In the last chapter, on Anna Karenina, Barbara Hardy praises Tolstoy's naturalness and lack of contrivance. Comparing him to George Eliot and Henry James, she argues that there are no crises of chance and very few crises of moral decision in the novel. "These crises determine the developmental structure of the novels, and they themselves are determined by the moral categories which George Eliot and James set up, and by the generalisation which emerges from these categories". In the works of these 2 authors, for all the subtlety of their particulars, there is still a basic division, and we can categorise characters by applying a fundamental test- "are the people acting from self-interest or from love?". We cannot do the same for Tolstoy's characters, they're too complex, too inconsistent and self-contradictory and multi-faceted.
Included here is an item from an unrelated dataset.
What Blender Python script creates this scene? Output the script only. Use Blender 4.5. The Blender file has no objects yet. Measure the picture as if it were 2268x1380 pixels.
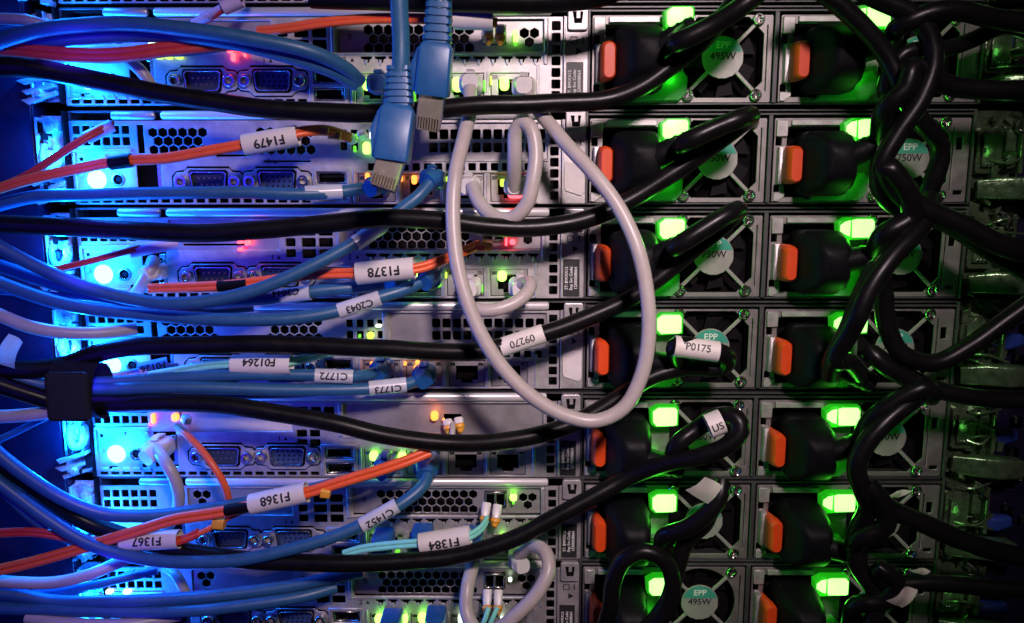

Because of the absence of (this kind of) categories, we "see a slow accumulation of events, not a succession of moral crises". Hardy remarks, "Tolstoy gives us characters whose destinies are less plainly determined by actual choice, and where there is decision it is underplayed or strung out in time. The moment of choice is not isolated". 
In addition, "[t]he segregation of characters into moral categories appears in novels where part of the interest- and a very important part- depends on the movement of some characters from 1 category into another". In Dickens and George Eliot and Jane Austen, "the novel hinges on a central moral conversion". In contrast, "Tolstoy shows moral change as momentary and sporadic, not as part of a clear pattern of improvement or deterioration". 
Even though several times in the book Barbara Hardy shows awareness of the problems of comparison and says that we can recognise different kinds of triumph, it becomes clearer and clearer in the last chapter that she has more admiration for Tolstoy than the other writers discussed in the book. She stresses on the naturalness of his books- "technical device never distorts character and action, by omission or stereotype, and seldom gives that heightened and poetic halo which cannot be appraised by realistic standards". James demands antitheses to be direct and complete; that obviousness can be seen in his works and also in George Eliot and Dickens, whereas in Tolstoy, who of course contrives and organises, the contrivance is very muted. In the end, the ending of Anna Karenina is "a faithful record of the abrupt, the difficult, the inconclusive". 

A good, enjoyable book (probably partly because I agree with many things she says). I recommend it. 


  1. I have been meaning to read this. Hardy makes the case for Eliot about as strongly as anyone can. I wonder how the Jamesians have responded.

    1. I like this book.
      By the way, I think Henry James places Turgenev above Tolstoy, no?